Chapter Eighty-One: Becoming Humble

Hopefully we can all say we have been put in a situation that has truly humbled us. Humility can be felt through something as simple and beautiful as volunteering with the children at your church and seeing a child light up with pure joy; or it can be felt through the sweat and tears of helping a community rebuild after a devastating natural disaster.
Humility is not always a nice feeling. It typically doesn't make us feel all warm and fuzzy inside. In fact, being humbled sometimes makes us feel the complete opposite: uncomfortable, embarrassed, or maybe even ashamed.
Despite these feelings, I really do believe that being humbled is a necessary part of being human. It forces us to recognize our humanity, our mortality. It gives us the opportunity to see everything around us in a different perspective.
As you know, I have been a waitress for the majority of the summer. Coincidentally, I've also been humbled for the majority of the summer.
I haven't done anything absolutely extraordinary. I wish I could say that I've earned all the top awards in waitressing...but the fact is, I haven't. I'm not the worst waitress, but I'm definitely not the best. I am a waitress, but this job has given me so much more than tips.
It's a given that with being a waitress comes dealing with people. Often times, it's a pleasurable experience. Offering suggestions works out ("Would you like to start today off with a Boston-Flavored Ice Tea?"), people are understanding with wait times ("The kitchen is a little backed up right now, but we will get your order out as soon as possible. Would you like more bread?"), and sometimes the tips are really, really nice.
But. 
Anyone who has interacted with people knows that everyone doesn't necessarily have the exact same expectations and standards.
On one hand, I'm just seen a vessel for drinks, food, and the check. On the other side of the same coin, I'm an open book and entertainer. To some, it's expected of me to have fresh bread flow from my bottomless pockets, whereas others only want to see me three times during their visit. Some expect me to know everything about their favorite alcoholic beverage ("My name is Sarah, not Johnny Walker"), or food allergy ("If I'm allergic to shrimp, would I be allergic to lobster?"), while others know exactly what they want, no ifs, ands, or buts.

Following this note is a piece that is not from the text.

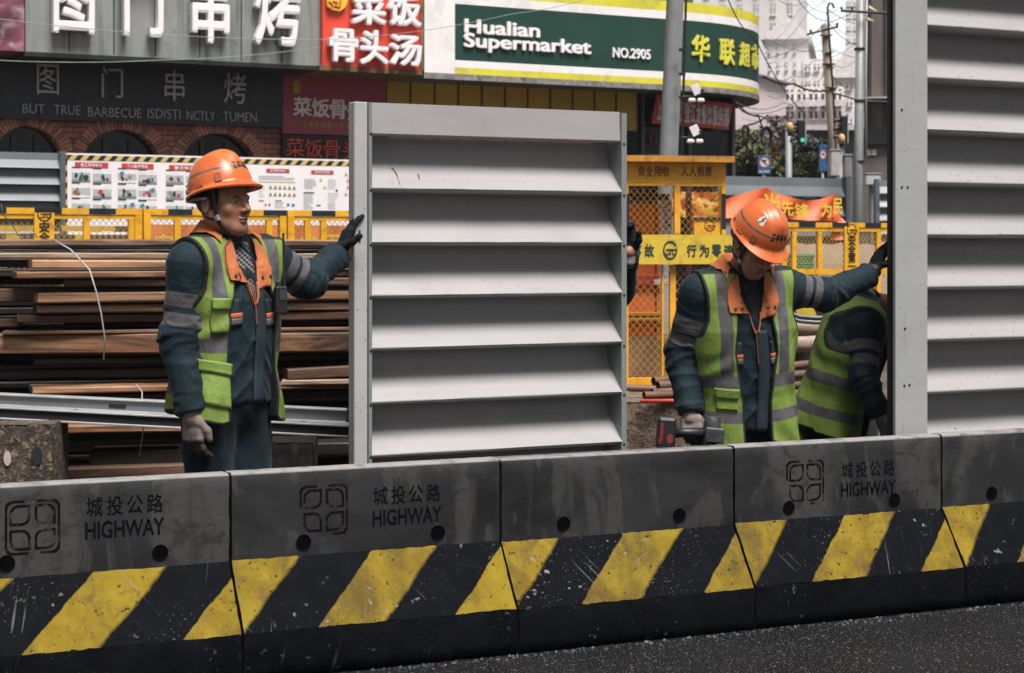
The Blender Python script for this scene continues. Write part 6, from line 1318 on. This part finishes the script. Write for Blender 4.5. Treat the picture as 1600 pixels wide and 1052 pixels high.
        d = smin(d, sd_ell(q, (0, -.0905, -.0585), (.022, .0105, .0052)), .006); d = smin(d, sd_ell(q, (0, -.0885, -.0685), (.019, .0105, .0058)), .006); d = smax(d, -sd_cone(q, (-.020, -.098, -.0632), (.020, -.098, -.0632), .0016, .0016), .003)
        ear = sd_ell(ax_, (.081, .016, -.010), (.0085, .019, .031)); ear = smax(ear, -sd_ell(ax_, (.092, .010, -.006), (.009, .010, .018)), .006); return smin(d, ear, .008)
    Zt = .18 if sp.get('lite') else None
    def bodyf(p):
        d = headf(p); nk = sd_cone(p, hw((0, .022, -.035)), nb, .054, .060); d = smin(d, nk, .030); q = loc(p).astype(np.float32)
        d = smin(d, sd_ell(q, (0, .0, L * .55), (.145, .09, L * .50)), .05)
        for s in 'LR': d = smin(d, smin(sd_cone(p, sh[s], el[s], .048, .040), sd_cone(p, el[s], wr_[s] + nrm(wr_[s] - el[s]) * .02, .040, .027), .02), .04); d = smin(d, smin(sd_cone(p, Hh[s], Kn[s], .07, .05), sd_cone(p, Kn[s], An[s], .05, .035), .03), .05); d = smin(d, sd_cone(p, An[s], An[s] * np.array((1, 1, 0)) + np.array((0, 0, .05)), .036, .034), .02)
        return smin(d, sd_ell(p, pc, (.13, .1, .12), T), .05)
    lo, hi = bounds([hw((x, y, z)) for x in (-.1, .1) for y in (-.12, .11) for z in (-.12, .12)] + [wr_['L'], wr_['R'], el['L'], el['R'], An['L'] * (1, 1, 0), An['R'] * (1, 1, 0), Kn['L'], Kn['R'], sh['L'], sh['R']], .08)
    V, F = skin(bodyf, lo, hi, sp.get('hb', .0032)); q = hl(V); ax_ = np.abs(q[:, 0]); base = np.array((.40, .195, .120)); col = np.tile(base, (len(V), 1)); V0 = V
    def blend(m, c, k=1.0): m = np.clip(m, 0, 1)[:, None] * k; col[:] = col * (1 - m) + np.array(c) * m
    fr = q[:, 1] < -.02
    blend(np.exp(-((ax_ - .045) / .022) ** 2 - ((q[:, 2] + .028) / .026) ** 2) * fr, (.46, .18, .115), .7); blend(np.exp(-((q[:, 0]) / .016) ** 2 - ((q[:, 2] + .030) / .016) ** 2) * fr, (.46, .17, .11), .7)
    blend(np.clip(1.6 - np.abs((ax_ - .033) / .013) ** 2 - np.abs((q[:, 2] - .019 + (ax_ - .03) * .12) / .0045) ** 2, 0, 1) * fr, (.018, .012, .010), .92)
    blend((np.abs(q[:, 2] - .0008) < .0034) * (np.abs(ax_ - .032) < .0125) * (q[:, 1] < -.07), (.012, .008, .008), .95); blend((np.abs(q[:, 2] - .0005) < .0026) * (np.abs(np.abs(ax_ - .032) - .0095) < .0028) * (q[:, 1] < -.07), (.42, .36, .33), .8)
    blend(np.clip(1.5 - (q[:, 0] / .024) ** 2 - ((q[:, 2] + .0632) / .011) ** 2, 0, 1) * (q[:, 1] < -.085), (.26, .105, .08), .7); blend((np.abs(q[:, 2] + .0632) < .0020) * (ax_ < .022) * (q[:, 1] < -.085), (.04, .015, .014), .9)
    blend(np.clip(1.5 - (q[:, 0] / .030) ** 2 - ((q[:, 2] + .049) / .006) ** 2, 0, 1) * (q[:, 1] < -.085), (.16, .085, .06), .35); blend(np.exp(-((q[:, 2] + .095) / .02) ** 2) * (q[:, 1] < -.03), (.13, .070, .052), .5); blend((ax_ < .012) * (np.abs(q[:, 2] + .0395) < .004) * (q[:, 1] < -.09), (.05, .02, .016), .7)
    sidefold = np.exp(-((ax_ - .030 - (-.045 - q[:, 2]) * .35) / .004) ** 2) * (q[:, 2] < -.035) * (q[:, 2] > -.075) * fr; blend(sidefold, (.24, .105, .065), .25)  # crease beside the mouth drawn as shade in the skin tint
    mesh_obj('body', V, F, M_skin, t, {'tint': ('FLOAT_COLOR', np.concatenate([col, np.ones((len(V), 1))], 1))})
    # hair under the helmet -----------------------------------------------
    def hairf(p):
        q = hl(p).astype(np.float32); d = sd_ell(q, (0, .014, .030), (.0805, .0995, .092)); ax2 = np.abs(q[:, 0]); d = smax(d, -.052 + .35 * np.maximum(-q[:, 1] + .02, 0) * 2.2 - q[:, 2], .004); d = smax(d, -.035 - q[:, 1] + 0 * ax2, .004); e = np.stack([ax2, q[:, 1], q[:, 2]], 1); d = smax(d, -sd_ell(e, (.083, .014, -.014), (.03, .021, .034)), .004); side = sd_box(e, (.073, -.012, -.004), (.006, .009, .020), .004); return smin(d, side, .004)
    lo, hi = bounds([hw((x, y, z)) for x in (-.1, .1) for y in (-.12, .12) for z in (-.1, .13)], .02); V, F = skin(hairf, lo, hi, .0035); V = V + vnormals(V, F) * ((vnoise((V - H) @ HM, (160, 160, 60), 1) - .5) * .003)[:, None]; mesh_obj('hair', V, F, M_hair, t)
    helmet(t, sp, hw, HM, H)
    # vest ---------------------------------------------------------------
    vh = sp.get('vhem', -.05); op = sp.get('open', (.075, .12)); arc = sp.get('hole', .100)
    def region(q, p):
        z = q[:, 2]; ops = np.interp(z, [-.1, .1, .30, L - .1, L], [op[0], op[0] * 1.0, op[1], .062, .055]); front = q[:, 1] < .0
        x = q[:, 0]; r = np.where(front, ops - np.where(x < 0, -x, x) if sp.get('sym', True) else ops - np.where(x < 0, -x * 1.0, x * sp.get('lx', 1.0)), -1)
        hemv = vh + np.where(front, sp.get('dip', -.02) * np.clip((np.abs(x) - .06) / .08, 0, 1), 0) + .012 * np.sin(x * 22 + 1); r = np.maximum(r, hemv - z); r = np.maximum(r, z - (L + .012))
        nr_ = .088 - np.linalg.norm(q[:, :2] - np.array((0, .005), np.float32), axis=1); r = np.maximum(r, np.where(z > L - .07, nr_, -1))
        for s in 'LR':
            ss = 1 if s == 'L' else -1; xl = np.interp(z, [L - .34, L - .285, L - .25, L - .18, L - .08, L], [.40, .245, .185, .163, .166, .176]) * sp.get('strap', 1.0); r = np.maximum(r, (ss * x - xl) * .9)
        return r
    def vestf(p):
        q = loc(p).astype(np.float32); d = torso_v(q, p); return np.maximum(d, region(q, p))
    def torso_v(q, p):
        z = q[:, 2]; fl = .016 + np.clip(.12 - z, 0, .3) * sp.get('flare', .10); a = np.interp(z, zs, aw) + fl; b = np.interp(z, zs, bd) + fl; c = np.interp(z, zs, cy); k = ((np.abs(q[:, 0]) / a) ** 2.35 + (np.abs(q[:, 1] - c) / b) ** 2.35) ** (1 / 2.35); d = (k - 1) * np.minimum(a, b) * .92
        for s in 'LR': d = smin(d, sd_cone(p, tow((.05 * (1 if s == 'L' else -1), .01, L - .025)), sh[s], .058 + .015, .066 + .014), .05); d = smin(d, sd_cone(p, sh[s], sh[s] * .72 + el[s] * .28, ra[0] + .015, ra[0] + .013), .045)
        w_ = (np.sin(z * 30 + np.abs(q[:, 0]) * 50 + vnoise(q, 6, 3) * 7)) * .0035 * np.clip(1.2 - z / L, .2, 1); return d + w_
    pts = [tow((x, y, z)) for x in (-.26, .26) for y in (-.2, .2) for z in (vh - .09, L + .06)]; lo, hi = bounds(pts, .03); V, F = skin(vestf, lo, hi, hs); V = relax(V, F, 1, .3); q = loc(V).astype(np.float32); ed = -region(q, V.astype(np.float32))
    vt = mesh_obj('safety_vest', V, F, M_vest, t, {'tc': ('FLOAT_VECTOR', q - np.sign(q) * np.array((sp.get('stripe', 0.0), 0, 0), np.float32)), 'edge': ('FLOAT', ed)})
    # cloth pieces laid on the garments -----------------------------------
    def drape(name, edgeA, edgeB, surf, off, mat, par, nu=14, nv=5, th=.004, back=False):
        """strip between two lines (x, z in torso coordinates), dropped onto a garment from the front"""
        eA, eB = np.array(edgeA, float), np.array(edgeB, float); ta = np.linspace(0, 1, nu); fa = lambda e: np.stack([np.interp(ta, np.linspace(0, 1, len(e)), e[:, k]) for k in (0, 1)], 1); A, B_ = fa(eA), fa(eB); g_ = A[:, None, :] * (1 - np.linspace(0, 1, nv))[None, :, None] + B_[:, None, :] * np.linspace(0, 1, nv)[None, :, None]; x = g_[..., 0].ravel(); z = g_[..., 1].ravel(); y = np.full(len(x), -.34)
        for _ in range(46):
            d = surf(tow(np.stack([x, y, z], 1)).astype(np.float32)) - off; y = np.minimum(y + np.clip(d, -.02, .05) * .7, .12)
        W0 = tow(np.stack([x, y, z], 1)); W1 = W0 + yt * th * 1.0 + 0; idx = np.arange(nu * nv).reshape(nu, nv); Q = np.stack([idx[:-1, :-1], idx[1:, :-1], idx[1:, 1:], idx[:-1, 1:]], -1).reshape(-1, 4); n0 = vnormals(W0, Q); s_ = np.sign((n0 @ (-yt)).mean()); Q = Q if s_ > 0 else Q[:, ::-1]; k = nu * nv; Q2 = [Q, Q[:, ::-1] + k]
        bd_ = np.concatenate([idx[0, :], idx[1:, -1], idx[-1, -2::-1], idx[-2:0:-1, 0]]); nx_ = np.roll(bd_, -1); Q2.append(np.stack([bd_, nx_, nx_ + k, bd_ + k], 1)); return mesh_obj(name, np.concatenate([W0, W1 + yt * .004]), np.concatenate(Q2), mat, par)
    jsurf = lambda p: jacket(p); vsurf = vestf
    zc = L - .03
    if not sp.get('plain'):
        zo = sp.get('zip', [(0.0, L - .20), (.004, .3), (.0, .12), (-.004, -.02)])
        drape('shirt', [(-.046, zc + .02), (-.030, L - .11), (-.004, L - .20)], [(.046, zc + .02), (.032, L - .11), (.006, L - .20)], jsurf, .004, sp.get('shirt', M_plaid), t, 14, 7, .004)
        zx = np.array(zo); drape('placket', [(x - .004, z) for x, z in zx], [(x + .046, z) for x, z in zx], jsurf, .007, M_jdark, jk, 26, 4, .004); drape('piping', [(x - .0045, z) for x, z in zx[:2]], [(x - .001, z) for x, z in zx[:2]], jsurf, .009, M_pipe_c, jk, 26, 2, .004)
        for s in (-1, 1):
            drape('lapel', [(s * .056, zc + .03), (s * .050, L - .08), (s * .036, L - .125), (s * .020, L - (.158 if s < 0 else .185))], [(s * .092, zc + .0), (s * .106, L - .075), (s * .110, L - .115), (s * (.106 if s < 0 else .085), L - (.148 if s < 0 else .165))], lambda p: np.minimum(jacket(p), vestf(p)), .010, M_collar, jk, 18, 7, .004)
            drape('piping', [(s * .022, L - .155), (s * .014, L - .20), (s * .003, L - .235)], [(s * .027, L - .155), (s * .019, L - .20), (s * .008, L - .235)], jsurf, .012, M_collar, jk, 12, 2, .004)
            for x, z in ((s * .055, L - .138), (s * .085, L - .134)):
                y = -.34
                for _ in range(40): y += float(np.clip(min(jacket(tow((x, y, z))[None].astype(np.float32))[0], vestf(tow((x, y, z))[None].astype(np.float32))[0]) - .013, -.02, .05)) * .7
                c = tow((x, y, z)); m = MB(); m.tube([Vector(c), Vector(c - yt * .004)], [.0062, .0045], 10); m.build('snap', M_snap, jk)
        # stand-up part of the collar round the neck
        m = MB(); G = []; 
        for qi, (rx, ry, z) in enumerate(((.134, .128, L - .01), (.118, .112, L + .022), (.097, .094, L + .050), (.083, .082, L + .068), (.076, .076, L + .066), (.080, .078, L + .01))):
            row = []
            for k in range(25):
                a_ = R(-132 + 264 * k / 24); fy = max(0, -math.cos(a_)); p_ = tow((rx * math.sin(a_), .010 + ry * math.cos(a_) - .018 * fy, z - .075 * fy))
                if qi < 3:
                    for _ in range(5): p_ = p_ + zt * max(0, .009 - min(jacket(p_[None].astype(np.float32))[0], vestf(p_[None].astype(np.float32))[0]))
                row.append(Vector(p_))
            G.append(row)
        m.grid(G); m.build('collar', M_collar, jk, True)
        for (x0, x1, z0, z1, mt) in ((-.155, -.060, .29, .345, M_jdark), (.060, .135, .29, .345, M_jdark)): drape('chest_pocket', [(x0, z1), (x0 + .004, z0)], [(x1, z1), (x1 - .004, z0 - .01)], jsurf, .006, mt, jk, 6, 8, .004)
        for (x0, x1, z0) in ((-.13, -.058, .272), (.062, .13, .275)): drape('pocket_trim', [(x0, z0 + .018), (x0, z0)], [(x1, z0 + .024), (x1, z0 + .008)], jsurf, .0085, M_red_or, jk, 4, 8, .003); drape('pocket_trim', [(x0, z0 - .001), (x0, z0 - .028)], [(x1, z0 + .007), (x1, z0 - .016)], jsurf, .0085, M_ref, jk, 4, 8, .003)
    for q_ in sp.get('vpockets', []): x0, x1, z0, z1, sk_ = q_; drape('vest_pocket', [(x0, z1), (x0, z0)], [(x1, z1 + sk_), (x1, z0 + sk_)], vsurf, .006, M_lime, vt, 12, 10, .004); fp = drape('pocket_flap', [(x0 - .006, z1 + .012), (x0 - .004, z1 - .028)], [(x1 + .006, z1 + sk_ + .012), (x1 + .002, z1 + sk_ - .030)], vsurf, .0115, M_lime, vt, 6, 10, .004)
    # gloves ---------------------------------------------------------------
    for s in 'LR':
        hd = sp.get('hand' + s)
        if hd is None: continue
        Wg = wr_[s] + np.array(hd.get('off', (0, 0, 0))); Lh = make_hand(Wg, np.array(hd['F'], float), np.array(hd['N'], float), hd['side'], hd['curl'], hd['thumb'], hd.get('len', 1.0), hd.get('spread', 3.0)); f0 = f_prims(Lh, .008); ps = [q[1] for q in Lh] + [q[2] for q in Lh if q[0] == 'cone']; lo, hi = bounds(ps, .055); V, F = skin(f0, lo, hi, .0027); n = vnormals(V, F); al = (V - Wg) @ nrm(hd['F']); V = V + n * ((vnoise(V, 55, 3) - .5) * .0032 + (vnoise(V, (20, 20, 120), 3) - .5) * .002)[:, None]; mesh_obj('glove', V, F, hd['mat'], t, {'along': ('FLOAT', al)})
    sp['tow'] = lambda q: Vector(tow(q) + O); sp['vestf'] = lambda p: vestf((np.array(p) - O)[None].astype(np.float32))[0]; sp['jacketf'] = lambda p: jacket((np.array(p) - O)[None].astype(np.float32))[0]; sp['yt'] = Vector(yt); sp['xt'] = Vector(xt); sp['zt'] = Vector(zt); sp['L'] = L
    return t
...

If you haven't guessed it yet, I am neither a bartender, personal physician, or magician. Unfortunately, it doesn't take me 2.5 seconds to run to the kitchen, grab a basket, get some bread, roll it up, and place it on a table (It's probably closer to 45-85 seconds, if I only have one table). I often have to ask questions to get the alcoholic order just right because, despite the typical stereotype of a college student, I really am not an expert on alcohol (Still under 21!).
I am just a waitress.
I am just a waitress that delivers the news that we are '86 Rainbow Trout. I'm a waitress that listens to your story while I know table 53 is about to chunk their check at me. I'm a waitress that comes home every day with sore muscles, a tender wrist, and a dry throat. I'm a waitress that sometimes leaves the restaurant with quite a few dollars to only a few dollars.
I am just a waitress.
And I love it.
I love it because everyday I meet someone that isn't like the person I met the day before. I love it because a genuine smile from a guest lights up my entire section. I love it because seeing others celebrate while I fill their cups with sweet tea fills my cup with joy. I love it because the people I work alongside with are all wonderful people who all have a story of their own. I love it because it humbles me.
It's not easy. I've struggled to go to work many times (trust me); however, anytime someone asks me, "Do you like working there?" My face will always light up. Because I know in my heart that all the times I've stayed late cleaning, gotten my hands dirty in dish pit, or woke up early for a double shift, are all blessings in disguise.
I know I've only been working in the food industry for a short while, but it truly has been a wonderful experience. It's made me see others differently...it's made me more human.
And being human is truly the greatest gift of all.